CUDA: Why is it not possible to define static global member functions?

Question

When compiling the code below using nvcc (CUDA 5.0), the error "illegal combination of memory qualifiers" appears, as it apparently is impossible to have global kernels in a class.

class A
{
public:
    __global__ static void kernel();
};

__global__ void A::kernel()
{}

I can understand this restriction when dealing with non-static members, but why does the error still occur when the kernel is declared static? The calling of such members would be no different from calling the function when it is declared in a namespace (A in this case).

A::kernel <<< 1, 1 >>> ();

Is there a reason I'm missing as to why this hasn't been implemented (yet)?

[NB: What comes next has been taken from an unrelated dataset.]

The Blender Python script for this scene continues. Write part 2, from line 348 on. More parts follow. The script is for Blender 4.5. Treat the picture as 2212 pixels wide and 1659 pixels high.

EDIT: Based on the responses in both the answers and comments, I haven't been clear enough on my question. My question is not why an error appears. Obviously, this is because it hasn't been implemented. My question is why it hasn't been implemented. So far, I haven't been able to think of a reason that keeps this feature from being implemented. I realize that I might have forgotten about a special case which would complicate matters, hence the question.

The reasons I believe this to be a reasonable feature are:

• A static function doesn't have a this pointer So even if the kernel is called on an object that lives on the host, there is no conflict in accessing its data, as this data is inaccessible in the first place (data from what object??).
• You could argue that if the class has static data associated with it, living on the host, this should in principle be accessible from the static kernel. However, static data isn't supported either, so again no conflict.
• Calling a static kernel on an object on the host (A a; a.staticKernel<<<...,...>>>();) would be entirely equivalent to calling it without the object at all (A::staticKernel<<<...,...>>>();), as we are used to in regular C++.

What am I missing?

Answer 1

Fortunately, about 4 years after this question has been asked, clang 4.0 can compile the CUDA language. Consider this example:

class A
{
public:
    __global__ static void kernel();
};

__device__ void A::kernel()
{}

int main()
{
    A::kernel <<< 1, 1 >>> ();
};

When I try to compile it with clang 4.0, I get the following error:

test.cu:7:1: error: kernel function 'kernel' must be a free function or static member function
__global__ void A::kernel()
^
/usr/local/cuda/include/host_defines.h:191:9: note: expanded from macro '__global__'
        __location__(global)
        ^
/usr/local/cuda/include/host_defines.h:88:9: note: expanded from macro '__location__'
        __annotate__(a)
        ^
/usr/local/cuda/include/host_defines.h:86:9: note: expanded from macro '__annotate__'
        __attribute__((a))
        ^
test.cu:7:20: error: __host__ function 'kernel' cannot overload __global__ function 'kernel'
__global__ void A::kernel()
                   ^
test.cu:4:28: note: previous declaration is here
    __global__ static void kernel();
                           ^
2 errors generated.

To satisfy these errors, I've inlined the kernel definition into the class declaration:

class A
{
public:
    __global__ static void kernel()
    {
        // implementation would go here
    }
};

Then clang 4.0 compiles it successfully and it can be executed without any errors. So this is clearly not a limitation of the CUDA language, but its de facto standard compiler. By the way, nvcc has many similar unjustified limitations which clang does not have.